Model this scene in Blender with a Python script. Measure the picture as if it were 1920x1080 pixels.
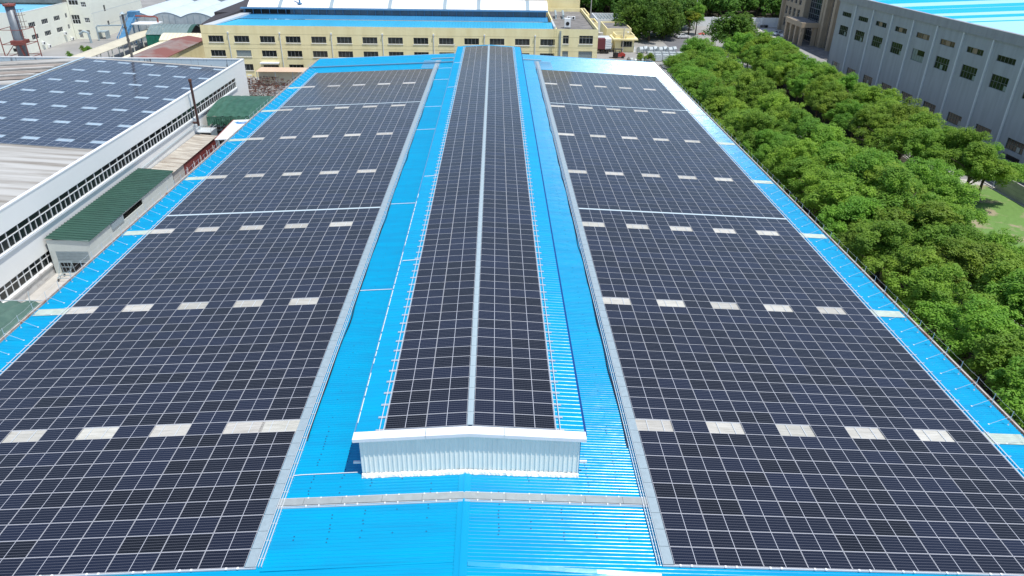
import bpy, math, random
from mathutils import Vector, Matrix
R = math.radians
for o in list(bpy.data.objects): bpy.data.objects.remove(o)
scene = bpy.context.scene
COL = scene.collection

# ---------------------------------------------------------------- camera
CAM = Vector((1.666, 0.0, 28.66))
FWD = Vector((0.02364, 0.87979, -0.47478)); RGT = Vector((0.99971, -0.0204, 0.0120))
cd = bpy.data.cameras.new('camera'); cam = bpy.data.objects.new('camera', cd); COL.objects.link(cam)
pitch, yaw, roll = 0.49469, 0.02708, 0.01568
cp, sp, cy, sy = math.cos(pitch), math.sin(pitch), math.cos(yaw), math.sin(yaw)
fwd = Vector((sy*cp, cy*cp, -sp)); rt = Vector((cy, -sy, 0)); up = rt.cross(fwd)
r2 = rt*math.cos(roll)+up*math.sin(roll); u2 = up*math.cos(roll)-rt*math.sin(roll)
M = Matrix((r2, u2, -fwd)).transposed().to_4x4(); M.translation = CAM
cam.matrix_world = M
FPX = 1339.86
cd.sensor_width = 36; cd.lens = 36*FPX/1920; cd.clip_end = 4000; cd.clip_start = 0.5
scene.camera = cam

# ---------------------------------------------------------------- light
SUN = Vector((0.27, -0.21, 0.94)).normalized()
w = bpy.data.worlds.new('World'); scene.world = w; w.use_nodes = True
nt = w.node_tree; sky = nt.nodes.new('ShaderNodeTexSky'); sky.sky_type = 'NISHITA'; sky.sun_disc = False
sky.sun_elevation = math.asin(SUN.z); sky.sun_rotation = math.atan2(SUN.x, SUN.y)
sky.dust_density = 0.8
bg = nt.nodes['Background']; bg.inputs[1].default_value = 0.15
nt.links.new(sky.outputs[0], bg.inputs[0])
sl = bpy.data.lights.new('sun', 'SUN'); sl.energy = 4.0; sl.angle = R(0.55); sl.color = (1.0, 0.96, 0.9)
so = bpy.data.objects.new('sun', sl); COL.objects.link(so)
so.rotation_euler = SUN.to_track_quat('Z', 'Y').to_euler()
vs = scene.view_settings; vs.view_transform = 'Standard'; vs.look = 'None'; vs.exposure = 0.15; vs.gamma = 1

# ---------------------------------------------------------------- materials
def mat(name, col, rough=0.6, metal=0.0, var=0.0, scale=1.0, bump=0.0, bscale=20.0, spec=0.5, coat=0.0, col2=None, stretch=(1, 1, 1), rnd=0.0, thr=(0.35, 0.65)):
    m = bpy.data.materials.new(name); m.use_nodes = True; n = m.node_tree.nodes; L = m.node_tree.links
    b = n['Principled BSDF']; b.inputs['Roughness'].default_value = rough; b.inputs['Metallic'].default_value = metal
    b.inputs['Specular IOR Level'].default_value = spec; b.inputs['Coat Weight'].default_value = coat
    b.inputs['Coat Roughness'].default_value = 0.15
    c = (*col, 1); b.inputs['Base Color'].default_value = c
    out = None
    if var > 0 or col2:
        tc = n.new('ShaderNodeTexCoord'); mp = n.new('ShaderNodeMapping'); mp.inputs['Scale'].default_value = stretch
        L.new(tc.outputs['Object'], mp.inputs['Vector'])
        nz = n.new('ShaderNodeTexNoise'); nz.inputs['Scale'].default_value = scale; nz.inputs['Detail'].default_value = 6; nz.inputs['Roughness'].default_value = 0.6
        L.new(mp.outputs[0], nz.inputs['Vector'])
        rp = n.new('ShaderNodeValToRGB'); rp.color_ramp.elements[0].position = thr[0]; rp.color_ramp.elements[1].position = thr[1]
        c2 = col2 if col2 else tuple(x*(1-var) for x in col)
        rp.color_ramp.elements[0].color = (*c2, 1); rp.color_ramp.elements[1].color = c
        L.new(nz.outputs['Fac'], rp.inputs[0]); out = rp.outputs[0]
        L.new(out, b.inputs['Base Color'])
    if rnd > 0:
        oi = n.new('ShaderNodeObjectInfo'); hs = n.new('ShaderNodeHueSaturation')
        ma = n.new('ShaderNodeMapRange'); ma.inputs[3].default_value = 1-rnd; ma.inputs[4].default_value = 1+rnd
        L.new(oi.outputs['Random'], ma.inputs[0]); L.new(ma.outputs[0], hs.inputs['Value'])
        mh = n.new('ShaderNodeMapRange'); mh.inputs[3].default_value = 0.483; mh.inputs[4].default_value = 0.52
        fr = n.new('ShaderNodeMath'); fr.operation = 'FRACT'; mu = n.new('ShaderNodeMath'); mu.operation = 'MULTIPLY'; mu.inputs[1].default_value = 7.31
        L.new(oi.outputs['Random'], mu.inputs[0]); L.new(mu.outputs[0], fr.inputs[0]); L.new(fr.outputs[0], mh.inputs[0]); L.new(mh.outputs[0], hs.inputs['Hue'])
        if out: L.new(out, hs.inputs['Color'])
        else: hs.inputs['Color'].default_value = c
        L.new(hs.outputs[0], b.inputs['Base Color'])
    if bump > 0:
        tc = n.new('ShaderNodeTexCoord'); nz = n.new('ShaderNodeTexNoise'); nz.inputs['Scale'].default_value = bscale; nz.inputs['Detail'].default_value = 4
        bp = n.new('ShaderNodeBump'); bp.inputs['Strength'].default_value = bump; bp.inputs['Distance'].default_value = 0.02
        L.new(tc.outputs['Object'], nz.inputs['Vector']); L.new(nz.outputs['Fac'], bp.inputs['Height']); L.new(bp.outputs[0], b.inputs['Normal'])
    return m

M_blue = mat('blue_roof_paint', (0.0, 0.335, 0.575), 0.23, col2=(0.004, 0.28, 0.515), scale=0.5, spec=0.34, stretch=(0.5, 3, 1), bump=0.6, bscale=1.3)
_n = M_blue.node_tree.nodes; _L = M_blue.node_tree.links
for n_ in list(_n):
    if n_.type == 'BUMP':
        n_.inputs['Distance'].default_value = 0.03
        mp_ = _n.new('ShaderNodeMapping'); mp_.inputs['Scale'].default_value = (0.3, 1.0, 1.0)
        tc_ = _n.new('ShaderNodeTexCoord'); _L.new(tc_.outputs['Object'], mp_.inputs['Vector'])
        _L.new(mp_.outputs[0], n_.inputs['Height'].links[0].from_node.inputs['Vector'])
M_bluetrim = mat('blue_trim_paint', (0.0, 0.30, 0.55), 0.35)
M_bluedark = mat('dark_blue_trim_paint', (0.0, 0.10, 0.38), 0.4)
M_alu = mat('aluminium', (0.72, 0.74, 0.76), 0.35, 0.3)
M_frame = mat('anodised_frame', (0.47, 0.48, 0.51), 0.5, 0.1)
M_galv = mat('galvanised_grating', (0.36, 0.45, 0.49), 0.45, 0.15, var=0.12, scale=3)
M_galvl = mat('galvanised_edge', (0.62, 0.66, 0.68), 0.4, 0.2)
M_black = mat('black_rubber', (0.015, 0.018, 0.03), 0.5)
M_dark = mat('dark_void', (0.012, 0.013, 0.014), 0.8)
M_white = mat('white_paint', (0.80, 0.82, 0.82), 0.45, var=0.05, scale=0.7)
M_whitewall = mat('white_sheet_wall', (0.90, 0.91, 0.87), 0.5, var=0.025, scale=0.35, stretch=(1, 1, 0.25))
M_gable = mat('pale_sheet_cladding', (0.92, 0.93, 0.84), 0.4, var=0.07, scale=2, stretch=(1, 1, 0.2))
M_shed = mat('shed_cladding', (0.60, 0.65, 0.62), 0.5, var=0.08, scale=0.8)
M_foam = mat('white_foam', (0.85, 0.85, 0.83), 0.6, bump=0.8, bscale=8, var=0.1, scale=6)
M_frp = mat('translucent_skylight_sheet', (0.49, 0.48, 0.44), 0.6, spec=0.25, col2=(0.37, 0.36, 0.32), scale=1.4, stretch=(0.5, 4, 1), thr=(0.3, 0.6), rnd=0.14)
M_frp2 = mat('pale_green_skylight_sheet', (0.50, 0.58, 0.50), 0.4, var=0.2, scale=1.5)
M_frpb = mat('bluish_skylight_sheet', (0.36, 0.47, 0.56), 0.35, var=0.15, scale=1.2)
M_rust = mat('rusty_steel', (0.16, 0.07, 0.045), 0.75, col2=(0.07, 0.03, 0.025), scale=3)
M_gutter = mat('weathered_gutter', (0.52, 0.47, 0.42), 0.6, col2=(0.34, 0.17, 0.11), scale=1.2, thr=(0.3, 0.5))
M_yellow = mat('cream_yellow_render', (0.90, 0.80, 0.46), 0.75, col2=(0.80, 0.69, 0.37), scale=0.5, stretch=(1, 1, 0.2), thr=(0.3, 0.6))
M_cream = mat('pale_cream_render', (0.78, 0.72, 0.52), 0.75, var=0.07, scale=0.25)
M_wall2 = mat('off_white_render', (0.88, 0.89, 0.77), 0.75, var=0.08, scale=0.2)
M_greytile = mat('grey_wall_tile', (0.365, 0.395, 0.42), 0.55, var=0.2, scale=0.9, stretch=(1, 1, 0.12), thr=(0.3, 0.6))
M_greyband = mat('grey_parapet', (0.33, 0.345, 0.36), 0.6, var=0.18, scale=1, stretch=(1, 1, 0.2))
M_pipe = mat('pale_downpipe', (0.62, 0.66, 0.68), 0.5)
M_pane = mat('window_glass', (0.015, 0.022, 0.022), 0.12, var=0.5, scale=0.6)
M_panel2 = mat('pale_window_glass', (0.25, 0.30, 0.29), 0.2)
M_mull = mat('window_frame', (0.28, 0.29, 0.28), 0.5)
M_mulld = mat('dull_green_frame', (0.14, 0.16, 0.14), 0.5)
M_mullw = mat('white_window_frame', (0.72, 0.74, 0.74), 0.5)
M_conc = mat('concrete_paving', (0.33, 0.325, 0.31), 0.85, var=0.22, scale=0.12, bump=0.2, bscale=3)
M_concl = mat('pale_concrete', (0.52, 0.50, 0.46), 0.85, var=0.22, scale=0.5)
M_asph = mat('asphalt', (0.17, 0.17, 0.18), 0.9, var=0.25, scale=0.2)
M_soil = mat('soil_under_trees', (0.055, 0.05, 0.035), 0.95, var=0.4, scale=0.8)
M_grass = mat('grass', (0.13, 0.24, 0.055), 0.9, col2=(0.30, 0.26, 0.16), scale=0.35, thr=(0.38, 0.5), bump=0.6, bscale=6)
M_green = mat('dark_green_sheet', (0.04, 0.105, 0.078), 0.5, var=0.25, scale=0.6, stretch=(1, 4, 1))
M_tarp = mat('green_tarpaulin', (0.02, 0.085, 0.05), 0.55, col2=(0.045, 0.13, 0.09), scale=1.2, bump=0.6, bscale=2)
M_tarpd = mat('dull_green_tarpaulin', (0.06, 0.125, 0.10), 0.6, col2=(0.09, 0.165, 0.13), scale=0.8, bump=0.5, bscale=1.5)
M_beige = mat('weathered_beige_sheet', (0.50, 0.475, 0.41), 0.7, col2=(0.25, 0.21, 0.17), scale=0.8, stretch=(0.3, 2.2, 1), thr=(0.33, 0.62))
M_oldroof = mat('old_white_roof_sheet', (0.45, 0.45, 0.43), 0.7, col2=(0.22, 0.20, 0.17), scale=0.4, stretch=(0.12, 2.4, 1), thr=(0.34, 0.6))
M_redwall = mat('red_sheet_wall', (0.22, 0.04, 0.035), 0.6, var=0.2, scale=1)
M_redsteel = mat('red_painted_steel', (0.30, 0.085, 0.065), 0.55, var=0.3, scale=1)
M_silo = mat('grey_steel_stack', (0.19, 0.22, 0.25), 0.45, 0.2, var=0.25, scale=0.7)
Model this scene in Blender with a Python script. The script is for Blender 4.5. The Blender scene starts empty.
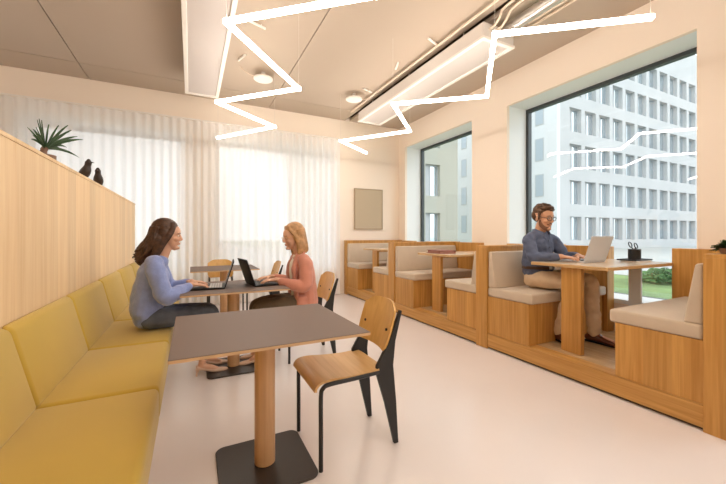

·····

EXERCISE PROMPT: Give again, word for word, every line from the top of the data through the line with "COL = scene.collection", both ends included, and exclude the pictures.

OUTPUT OF THE TASK:
Model this scene in Blender with a Python script. Measure the picture as if it were 1920x1080 pixels.
import bpy, math, random
from mathutils import Vector, Matrix
R = math.radians
for o in list(bpy.data.objects): bpy.data.objects.remove(o)
scene = bpy.context.scene
COL = scene.collection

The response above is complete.